Henri Poincaré dijo: "Los poetas nos superan. El azar de una rima hace salir un sistema de la sombra". Cocteau, al citar esas palabras, añade: "En efecto, buscando en tierra una piedra que se parezca a otra, aunque no se le parezca, hay peligro de descubrir un tesoro". Nuestros naturalistas, inclinados sobre sus piedras, las han contado por tantos y tantos miles de millones, que, cuando por fin encuentran el tesoro, están demasiado fatigados y no lo reconocen como tesoro. "Ya lo esperábamos -dicen-, vean cómo toda la serie anterior de guijarros preparaba ese descubrimiento", y rehúsan asombrarse por el maravilloso acontecimiento de todo "un sistema que sale de la sombra".

Incluso rehúsan verlo como salto cualitativo.

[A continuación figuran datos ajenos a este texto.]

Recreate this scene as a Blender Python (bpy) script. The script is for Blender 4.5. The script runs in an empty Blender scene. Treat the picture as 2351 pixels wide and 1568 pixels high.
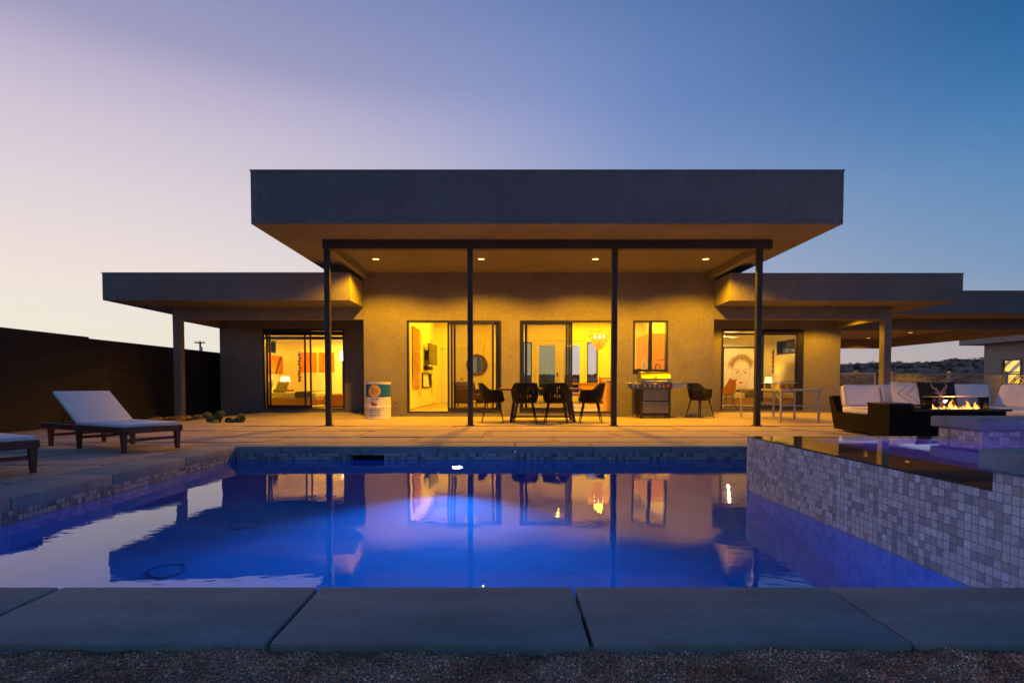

Como los doctores de la Ley condenaron al Mesías al que, sin embargo, esperaban hacía siglos, porque no quisieron admitir a Jesús en su cualidad diferente e imprevisible, nuestros naturalistas matarían al hombre y la vida antes que aceptar el milagro de su diferencia, ese tesoro. Si la humanidad ha de perecer un día, provocando en su catástrofe la destrucción de la vida, como ya tiene el poder de hacer, se deberá a esa estúpida terquedad naturalista. Para proteger al hombre y la vida, hay que empezar por reconocer y respetar su eminente dignidad. Lenin ya preguntaba: "Libertad, ¿para qué?" No es quimérico creer que un día se haga la pregunta: "La vida, ¿para qué?"

Cierto que no negamos que, en la viejísima historia del universo, pueda haber una promesa anterior, un antiguo testamento de la vida y del hombre, pero no dejaremos, en nombre de la ley superada, matar la promesa una vez que se ha cumplido de modo superior. Entonces, sí, no quedarían más que piedras.

A todo esto le falta poesía, lamentablemente, es decir, inteligencia verdadera de la creación. Admitiendo Que la hipótesis evolucionista sea la verdadera, ¿cómo quedar insensible a esa epopeya, el río de la evolución del mundo que repite sus rimas, que se parecen aun no pareciéndose en absoluto, y eso a lo largo de millones de siglos? Luego, de repente, en dos momentos únicos, cuando la atención se ha adormecido por la monotonía del poema interminable, en dos instantes rápidos como parpadeos, el azar de una rima hace volver a salir solemnemente de la sombra una aventura enteramente nueva. Para el sabio, no es, en efecto, más que el azar de una rima en los miles de millones del largo poema: la causalidad proporcionada a ese salto cualitativo está fuera del alcance de la ciencia, completamente fuera de los fenómenos objeto de la ciencia. Al menos, siquiera en cuanto sabio, debe reconocer la majestad de ese sistema milagroso que sale de la sombra ante sus ojos, y reconocer también que la naturaleza de ese fenómeno asombroso, así como su causa, se le escapan enteramente.

Hay una tercera ruptura poética en la creación, y es la encarnación del Verbo. La aparición de la vida es una ascensión definitiva en relación a la criatura inanimada. La aparición del hombre es una ascensión definitiva respecto al animal. La encarnación del Verbo es una ascensión definitiva de la naturaleza humana a la personalidad divina. Estas tres rupturas poéticas son ascendentes la una respecto a la otra, pero las tres presentan ese carácter de salto cualitativo, de paso brusco y definitivo a un orden superior, y, cualesquiera que sean las preparaciones anteriores, de acontecimiento total, irreductible a todo lo que ha precedido o preparado, de despegue y vuelo hacia una aventura de estilo absolutamente nuevo. Lo que lo motiva no explica el poema; el poema es bello en sí, completo, milagroso, total en sí, en su despegue sobre la tierra y las contingencias en que quizá está prendido el mismo poeta.

Igualmente, nada de lo que la ha precedido explica la Encarnación. Se justifica en sí, ella misma es la fuente de toda justificación. Sin embargo, ha estado motivada, y la Escritura como el Símbolo de Nicea, nos dicen el motivo: "Por nosotros los hombres, y por nuestra salvación, bajó del cielo". La salvación de la raza humana, pues, es el motivo propio de la Encarnación: luego esa raza humana estaba en peligro de perderse.